The Company has also agreed to pay certain of PSSI's expenses in connection with
the Subscription Receipt Private Placement. PSSI's engagement in connection with
the Subscription Receipt Private Placement remains subject to its due diligence
review to be conducted prior to the date of closing.


Concurrently with the Subscription Receipt Private placement, the Company will
be offering 3 million Units (the "Non-Brokered Units") in a non-brokered private
placement (the "Non-Brokered Unit Private Placement") for aggregate gross
proceeds of up to $375,000. The Non-Brokered Units will be offered at a
subscription price of $0.125, with a warrant exercise price of $0.18. The
Company may engage one or more finders in connection with the sale of the
Non-Brokered Units. Any finder(s) engaged by the Company may receive a cash
commission equal to 8 per cent of the gross proceeds raised from the sale of
Non-Brokered Units placed by them, and compensation warrants to purchase a
number of common shares equal to 8 per cent of the Non-Brokered Units sold under
the Non-Brokered Unit Private Placement. The Compensation Warrants are
exercisable for a period of 24 months from the date of closing of the
Non-Brokered Unit Private Placement. The gross proceeds from the Non-Brokered
Unit Private Placement are not subject to any escrow conditions.

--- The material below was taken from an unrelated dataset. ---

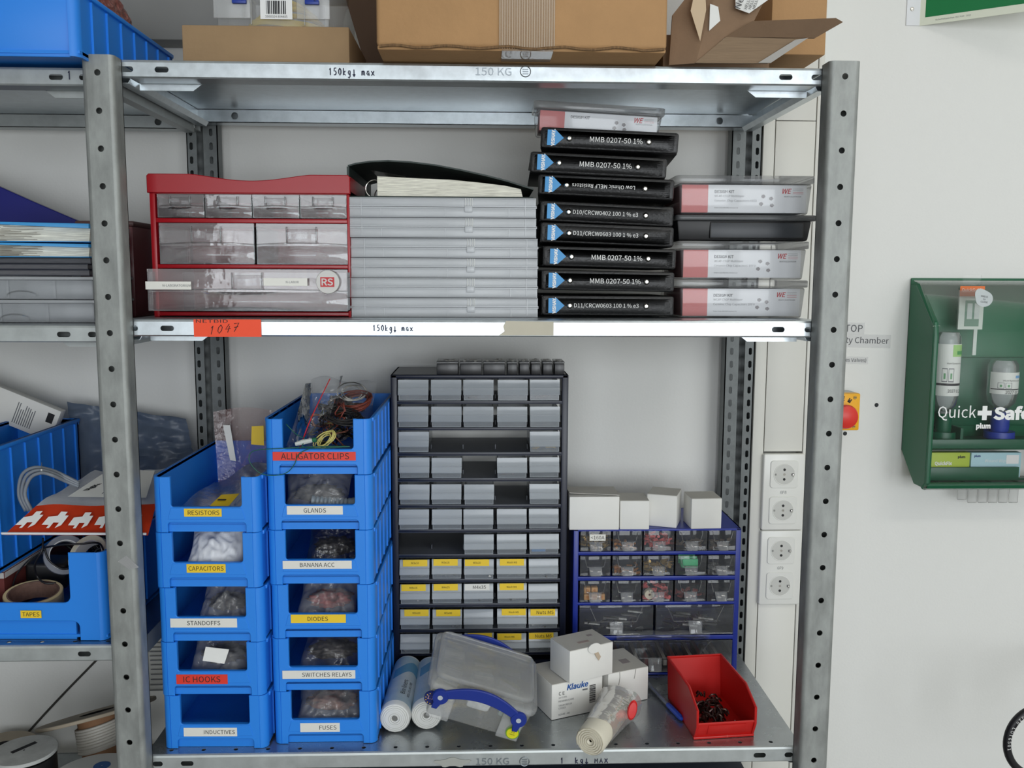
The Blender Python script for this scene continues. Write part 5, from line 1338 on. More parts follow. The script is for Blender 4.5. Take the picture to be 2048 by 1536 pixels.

In addition, the Company will be conducting a private placement (the
"Non-Brokered Flow-Through Unit Private Placement") of 2.5 million non-brokered
flow-through units (each a "Flow-Through Unit") for aggregate gross proceeds of
up to $375,000. Each Flow-Through Unit will consist of one common share to be
issued as a "flow-through share" for the purposes of the Income Tax Act
(Canada), and one-half common share purchase warrant. Each Flow-Through Unit,
previously priced at $0.16, will be offered at a subscription price of $0.15,
with a warrant exercise price of $0.20. The Company may engage one or more
finder(s) in connection with the sale of the Flow-Through Units on substantially
the same terms and conditions offered to finder(s) in the Non-Brokered Unit
Private Placement. The Compensation Warrants are exercisable for a period of 24
months from the date of closing of the Non-Brokered Flow-Through Unit Private
Placement. The gross proceeds from the Non-Brokered Flow-Through Unit Private
Placement are not subject to any escrow conditions.


The Company expects to raise aggregate gross proceeds of up to $3,050,000 from
the sale of the Subscription Receipts, the Non-Brokered Units and the
Flow-Through Units, and an additional $300,000 if the Over-Allotment Option is
exercised. The net proceeds from the Subscription Receipt Private Placement and
the Non-Brokered Unit Private Placement are expected to be used toward mineral
exploration activities, including the exploration and development of the
previously announced Crown King Silver Project in Arizona, which remains subject
to TSX Venture Exchange approval, and for working capital and general corporate
purposes. The net proceeds of the Non-Brokered Flow-Through Unit Private
Placement will be used in connection with exploration activities on the
Company's mineral properties located in Canada.


The securities issued under the Subscription Receipt Private Placement, the
Non-Brokered Unit Private Placement and the Non-Brokered Flow-Through Unit
Private Placement (collectively, the "Financing") will be subject to a statutory
hold period which will expire four months and one day from the closing date in
accordance with the rules and policies of the TSX Venture Exchange and
applicable Canadian securities laws and such other further restrictions as may
be applicable.


The Financing remains subject to receipt of all necessary approvals, including
approval from the TSX Venture Exchange.


About Cavan

Cavan Ventures Inc. is a Vancouver based TSX Venture Exchange-listed junior
mining company with acquisitions in Canada and Arizona, USA. The Company's
vision is to become a globally diversified resource company with strong focuses
in gold, silver, and rare earth elements. Cavan strives to become a mid-tier
producer through the acquisition and development of domestic and international
mining properties.


On behalf of the Board of Directors: 

Andrew Mah, President & Director 

This news release contains certain forward-looking statements that reflect the
current views and/or expectations of Cavan with respect to its performance,
business and future events. Such statements are subject to a number of risks,
uncertainties and assumptions. Actual results and events may vary significantly.